By the time you reach “Invest”, it’s hard to believe that Big Scary is still managing to change their sound from one song to the next. This is not an album that a critic can glibly pigeonhole in fancy one-word descriptors. “Plaintive” will not do; nor will “dreamy”, “idyllic”, “bucolic”, or “introspective”. In other words, Not Art‘s tone, and consequently its emotional locus, is elusive or perhaps deliberately hazy, as if Big Scary were neutrally exploring their attitude toward relationships, love dynamics, and ennui, rather than chronicling the personal cost and effect of those experiences.

For an indie-pop two-piece trying on such a menagerie of aesthetics and emotional registers, having a reliable through-line is critical.
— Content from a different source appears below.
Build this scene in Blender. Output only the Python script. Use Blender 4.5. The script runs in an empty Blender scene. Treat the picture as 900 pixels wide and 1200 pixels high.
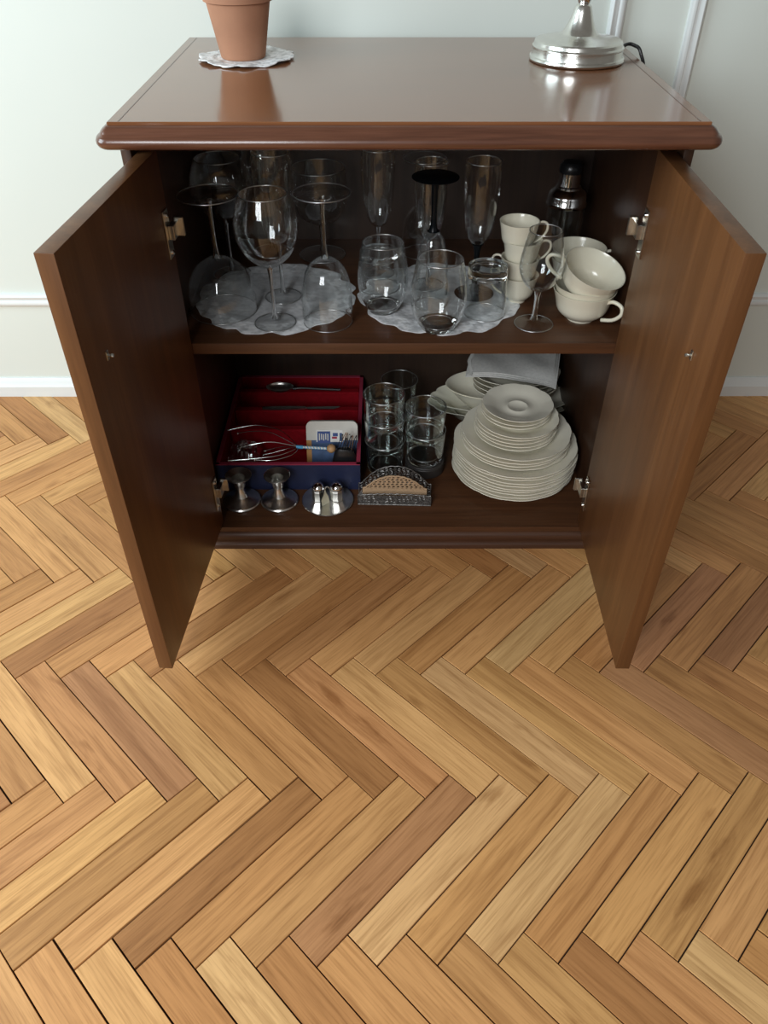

Fortunately, Iansek’s piano passes with flying colors in this capacity, injecting gentle bursts of inner warmth into “Luck Now”, or coating Syme’s affecting performance in “Harmony Sometimes” with a mature romantic landscape that belies some of the album’s more jejune, emotional flitting moments.

Because Big Scary sticks with their intimate but limited sets, eschewing the synthesizers that give so many contemporary acts their unearthly liquid beauty, lyrics and vocal performance are paramount here. Regrettably, and Iansek himself admitted as much in an interview, said lyrics are not always the band’s strong suit. Many of them feel amorphous and apocryphal; unconvincing, one-dimensional portraits of romantic relationships. The same images and flashes of memory keep surfacing, as if Iansek and Syme never broke through to the undercurrents of personal history and psychological fixation that make the best indie acts so vermiculate in their sinewy bond of voice, lyrics, and instrument.

If you were to take out scales and put, on one side, Not Art‘s chameleon-like facility for adaptation and genre mimicry, along with its spare, stirring piano figures, and then on the other side, the album’s persistent lack of lyrical depth and novelty of form, you still end up with a solid, consistently surprising effort. It’s that brilliant but capricious sculptor, life experience, that could give Big Scary’s future albums the pangs and profundities they need to move into more powerful territory.